【読書メモ】「今ーここ」と意識:『ウィリアム・ジェイムズのことば』(岸本智典編著)
『ウィリアム・ジェイムズのことば』を引き続き読み返しています。今回は、意識、心、プラグマティズム、といった内容に関して興味深かった点を書いていきます。
意識の流れ
ジェイムズは意識というものを流れ(stream)として捉えています。この流れを、本書の共著者である岩下弘史さんは「ふわふわ」という言葉で表して『ふわふわする漱石 その哲学的基礎とウィリアム・ジェイムズ』という名著を書かれておられます。
本書では、何に対するアンチテーゼとしてジェイムズが意識を流れとして捉えたのかが解説されています。
ジェイムズは、心理現象を細かく切り分けて分析するというアプローチに対して「流れ」という表現を用いて捉え直しを図ったようです。
「今ーここ」と意識
こうした意識の流れという考え方は、フッサール現象学に影響を与えたと著者は解説されています。
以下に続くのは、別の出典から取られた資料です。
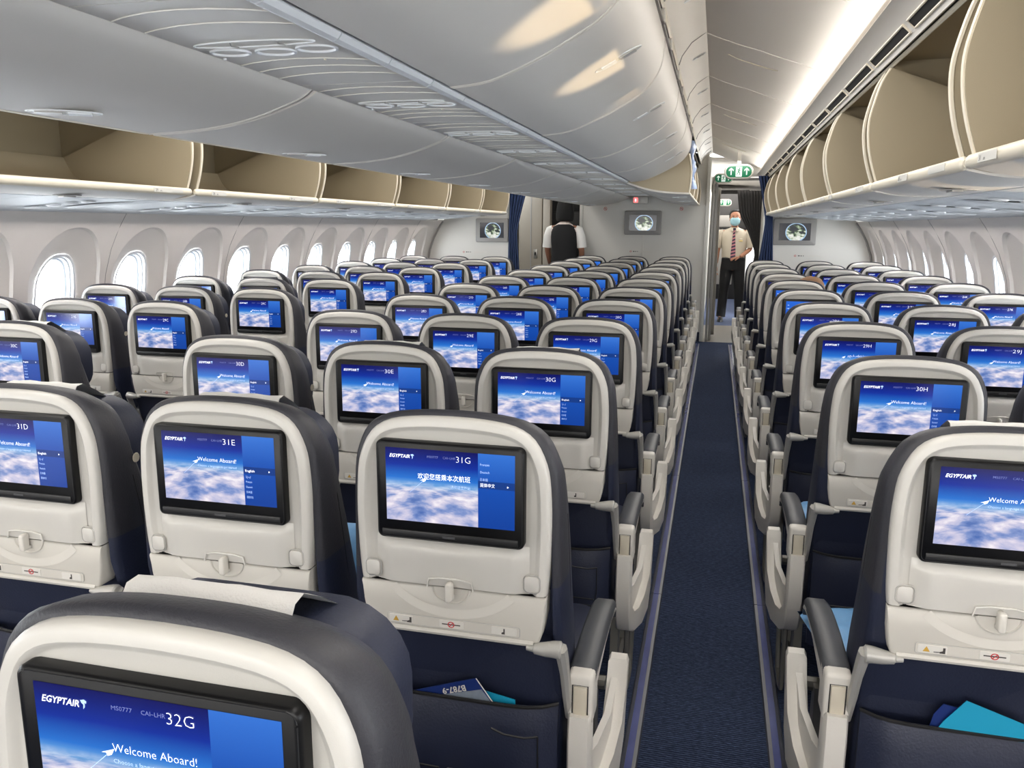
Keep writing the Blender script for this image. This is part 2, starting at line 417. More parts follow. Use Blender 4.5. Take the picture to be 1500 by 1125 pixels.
# hazy terminal block far outside on the left
tb = thing('terminal_building', 'pale hazy building seen through the first left-hand windows', 'building', (-40, 34, -4))
MB().box(-12, 12, -5, 5, 0, 6.2, mat('haze_wall', (235, 225, 222), .9)).build('block', tb)
MB().box(-1.2, 1.2, -5.6, -5, 0, 9.5, mat('haze_green', (196, 226, 214), .9), .2).box(-12.5, 12.5, -5.5, 5.5, 6.2, 6.6, mat('haze_green', (0, 0, 0))).build('stair_tower', tb)

# ------------------------------------------------------------------ bulkheads and vestibule
# outboard bulkheads follow the side wall on their outer edge
for s, nm in ((-1, 'outboard_left'), (1, 'outboard_right')):
    poly = [(CX+s*1.53, 0)] + [(CX+s*wall_h(z), z) for z in (0, .3, .6, .9, 1.15, 1.30, 1.42, 1.52)] + [(CX+s*2.43, 2.0), (CX+s*1.53, 2.0)]
    w = MB().prism(poly, YB, YB+.05, M_BULK).build('wall_'+nm, smooth=0); struct(w)
    e = MB(); e.tube([(CX+s*(wall_h(z)-.012), YB-.012, z) for z in (.2, .5, .8, 1.0, 1.15, 1.3, 1.42, 1.5)], .012, M_GREYF, 6); e.build('edge_trim', w)
wc = MB().box(CX-.79, CX+.79, YC, YC+.06, 0, 1.86, M_BULK).build('wall_front_centre', smooth=0); struct(wc)
MB().box(CX-.80, CX+.80, YC-.012, YC, 0, .12, M_NAVY).build('baseboard_strip', wc)
bs = MB().box(CX+.77, CX+.815, YC-.02, YC+.5, 0, 2.3, M_BULK, .006).box(CX-.815, CX-.77, YC-.02, YC+.5, 0, 2.3, M_BULK, .006).box(CX-.79, CX+.79, YC+.01, YC+.05, 1.86, 2.35, M_BULK); struct(bs.build('trim_5'))
struct(MB().box(CX-2.7, CX+2.7, -3.62, -3.55, 0, 2.5, M_BULK).build('wall_back', smooth=0))
# vestibule: lining, ceilings, forward galley and open door on the right
v = MB().box(CX-2.6, CX+2.6, 18.5, 18.6, 0, 2.5, M_BULK); struct(v.build('wall_front', smooth=0))
struct(MB().box(-.9, -.13, 11.4, 18.5, 0, 2.4, M_BULK, .01).box(-1.7, -.95, 11.4, 18.5, 0, 2.4, M_BULK, .01).build('wall_lavatory', smooth=0))
struct(MB().box(CX+2.6, CX+2.7, 9.95, 12.2, 0, 2.4, M_BULK).box(CX+2.6, CX+2.7, 13.6, 18.5, 0, 2.4, M_BULK).box(CX+2.6, CX+2.7, 12.2, 13.6, 2.0, 2.4, M_BULK)
       .box(CX-2.7, CX-2.6, 9.95, 18.5, 0, 2.4, M_BULK).build('wall_vestibule', smooth=0))
cl = MB().sheet([(CX-2.7, 2.20), (CX-1.9, 2.28), (CX-.8, 2.30), (CX, 2.32), (CX+.8, 2.30), (CX+1.5, 2.26), (CX+2.7, 2.15)], 10.9, 18.5, .02, M_CEIL)
struct(cl.build('ceiling_forward'))
area('door_daylight', (CX+2.55, 12.9, 1.1), (0, math.radians(90), 0), 1.8, 1.3, 26, (.95, .98, 1))

# ------------------------------------------------------------------ ceiling
YA, YE = -3.5, 10.9
ceil_pts = [(.82, 2.368), (.90, 2.335), (.98, 2.305), (1.06, 2.28), (1.14, 2.25), (1.27, 2.205), (1.34, 2.175), (1.42, 2.13)]
cov = [(1.375, 2.098), (1.40, 2.085), (1.432, 2.056), (1.462, 2.028), (1.470, 2.010)]
for s, nm in ((-1, 'left'), (1, 'right')):
    mb = MB(); mb.sheet([(CX+s*h, z) for h, z in ceil_pts], YA, YE, .012*s, M_CEIL)
    co = struct(mb.build('ceiling_'+nm))
    arcs = MB()
    for k in range(-4, 6): arcs.tube([(CX+s*h, 3.08+1.165*k, z-.0005) for h, z in ceil_pts[:-1]], .003, M_CEIL, 6)
    for k in range(-2, 3): arcs.tube([(CX+s*h, 4.60+2.33*k+dy, z-.001) for h, z, dy in ((.93, 2.324, -.05), (.95, 2.317, -.03), (1.0, 2.298, -.01), (1.06, 2.28, 0), (1.12, 2.257, -.01), (1.18, 2.236, -.03))], .003, M_CREAM, 6)
    arcs.build('panel_joint', co)
    strip = MB(); strip.prism([(CX+s*1.425, 2.10), (CX+s*1.445, 2.10), (CX+s*1.445, 2.112), (CX+s*1.425, 2.112)], YA, YE, M_COVE); strip.build('cove_light', co)
    vp = MB(); vp.sheet([(CX+s*h, z) for h, z in cov], YA, YE, -.008*s, M_PANEL)
    y = .93-.61*7
    while y < 10.2:
        # air return slots: flat dark quad painted for the shade inside, rounded frame around
        T = Matrix.Translation((CX, 0, 0))
        a = (1.434, 2.0525); b = (1.4575, 2.031)
        nx, nz = -.010*.7, -.010*.7
        def Q(t, yy, d): 
            hx = a[0]+(b[0]-a[0])*t - d*.68; zz = a[1]+(b[1]-a[1])*t - d*.73
            return (CX+s*hx, yy, zz)
        y0, y1 = y+.03, y+.58
        vp.add([Q(.12, y0, .0095), Q(.88, y0, .0095), Q(.88, y1, .0095), Q(.12, y1, .0095)], [(0, 1, 2, 3)], M_GAP)
        vp.tube([Q(0, y0, .009), Q(0, y1, .009), Q(1, y1, .009), Q(1, y0, .009), Q(0, y0, .009)], .004, M_CREAM, 6)
        y += .61
    vp.build('cove_vent_panel', co)
    bt = MB(); bt.tube([(CX+s*1.465, YA, 2.027), (CX+s*1.465, YE-.9, 2.027)], .009, M_PANEL, 8); bt.build('cove_edge_tube', co)
    # above the outboard bins: dark sheet standing in for gap shade, backing sealing the cabin
    bk = MB(); bk.sheet([(CX+s*1.493, 2.016), (CX+s*1.478, 2.040), (CX+s*1.46, 2.06)], YA, YE-.9, .001, M_GAP); bk.sheet([(CX+s*1.36, 2.20), (CX+s*1.50, 2.16), (CX+s*1.56, 2.09), (CX+s*2.22, 2.07), (CX+s*2.28, 1.72), (CX+s*2.50, 1.60), (CX+s*2.56, 1.48)], YA, YE-.9, .01*s, M_GAP)
    bk.build('crown_lining', co)

# ------------------------------------------------------------------ outboard bins (all hang open)
ring = catmull([(1.470, 1.605), (1.444, 1.685), (1.430, 1.754), (1.427, 1.818), (1.438, 1.880), (1.458, 1.950), (1.484, 1.998)], 4)
bottom = catmull([(1.470, 1.590), (1.56, 1.572), (1.70, 1.568), (1.86, 1.585), (2.00, 1.625), (2.085, 1.675), (2.13, 1.755)], 3)
EDG_R = [2.11+1.168*k for k in range(-4, 7)] + [9.88]
EDG_L = [-2.6, -1.35, -.1, 1.0, 2.16, 3.41, 4.66, 5.90, 7.12, 8.22, 9.33]
ordn = ['nearest', 'second', 'third', 'fourth', 'fifth', 'sixth', 'seventh', 'eighth', 'ninth', 'tenth', 'eleventh', 'twelfth']
BINMESH = {}
def outboard_bin(s, y0, y1, label, group):
    L = y1-y0; t = thing('overhead_bin', label, 'overhead bin', (CX, y0, 0), group)
    key = (s, round(L, 3))
    if key in BINMESH:
        for nm, me in BINMESH[key]: link(nm, me, t)
        return t
    X = lambda h: s*h; G = .05 if s > 0 else .036
    parts = []
    def fin(nm, mb, **k): me = mb.mesh(nm, **k); parts.append((nm, me)); link(nm, me, t)
    sh = MB(); sh.sheet([(X(2.165), 1.70), (X(2.165), 1.96), (X(2.13), 2.02), (X(2.0), 2.045), (X(1.505), 2.035), (X(1.500), 2.022)], 0, L, .008*s, M_TAN)
    endp = [(X(2.16), 1.72), (X(2.16), 1.96), (X(2.12), 2.03), (X(1.50), 2.03), (X(1.50), 1.62)]
    for a in (.006, L-.018): sh.prism(endp, a, a+.012, M_TAN)
    fin('bin_shell', sh)
    bk = MB()
    prof = [(X(h), z) for h, z in ring] + [(X(2.128), 1.757)] + [(X(h), z) for h, z in bottom[::-1][1:]]
    for a in (G, L-G-.012): bk.prism(prof, a, a+.012, M_TAN2)
    bk.sheet([(X(h), z) for h, z in bottom], .034, L-.034, .010*s, M_TAN2)
    fin('bucket', bk)
    un = MB(); un.sheet([(X(h), z-.001) for h, z in bottom[:16]], .03, L-.03, -.006*s, M_BINW)
    # release recess with handle
    for (c, r) in ((L*.5, .05),):
        pts = []
        for k in range(16):
            a = 2*PI*k/16; pts.append((X(1.60+.05*math.sin(a)), c+.055*math.cos(a), 1.5625-.001))
        un.loft([pts, [(p[0]*1, p[1], p[2]-.003) for p in pts]], M_GREYF)
        un.box(X(1.575) if s > 0 else X(1.605), X(1.605) if s > 0 else X(1.575), c-.045, c+.02, 1.553, 1.560, M_METAL, .002)
    fin('bin_underside', un)
    tr = MB()
    for a in (G, L-G): tr.tube([(X(h), a, z) for h, z in ring], .0065, M_CREAM, 6)
    loops = []
    for yy, k in ((.012, .5), (.02, .9), (.032, 1), (L-.032, 1), (L-.02, .9), (L-.012, .5)):
        loops.append([(X(1.466+.012*math.cos(2*PI*i/12)*k), yy, 1.597+.017*math.sin(2*PI*i/12)*k) for i in range(12)])
    tr.loft(loops, M_CREAM)
    tr.tube([(X(1.486), .0, 2.008), (X(1.486), L, 2.008)], .008, M_CREAM, 6)
    fin('cream_trim', tr)
    lb = MB(); yy = L*.12 if s > 0 else L*.80
    lb.box(X(1.4535)-.0015, X(1.4535)+.0015, yy, yy+.16, 1.588, 1.607, M_PLAC, .001)
    fin('row_placard', lb)
    BINMESH[key] = parts
    return t
nR = 0
for i, (a, b) in enumerate(zip(EDG_R, EDG_R[1:])):
    if a < .5: continue
    outboard_bin(1, a, b, 'open tan overhead bin on the right, %s from the camera' % ordn[nR], 'open overhead bins along the right side'); nR += 1
nL = 0
for i, (a, b) in enumerate(zip(EDG_L, EDG_L[1:])):
    if a < 1.0: continue
    outboard_bin(-1, a, b, 'open tan overhead bin on the far left, %s from the camera' % ordn[nL], 'open overhead bins along the left side'); nL += 1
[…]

ここで登場するのが「今ーここ」という捉え方です。
『組織開発の探究』(中原淳+中村和彦著)で中原先生は、フッサール現象学を「今ーここ」と表現されています。同書を読んだときは、そのように表現できるのだなーと感嘆したものですが、本書でも同様の表現がされていて感動的な思いがしました。
心とプラグマティズム
こうしたアプローチで心に迫ったジェイムズの捉え方は、その後の彼のプラグマティズム思想に繋がっているようです。
目的との結びつきを重視してジェイムズはプラグマティズムを提唱しています。上記箇所の後にあるコンビニの例がわかりやすいのですが、コンビニの全く同じ情景を見たとしても、夕飯を買いに来た人、おやつを買いに来た人、お金を下ろしに来た人、友人との待ち時間を潰しに来た人、とでは違って見えるということを述べています。このようなわかりやすい喩えを使えるくらい、物事の本質を理解したいものですね。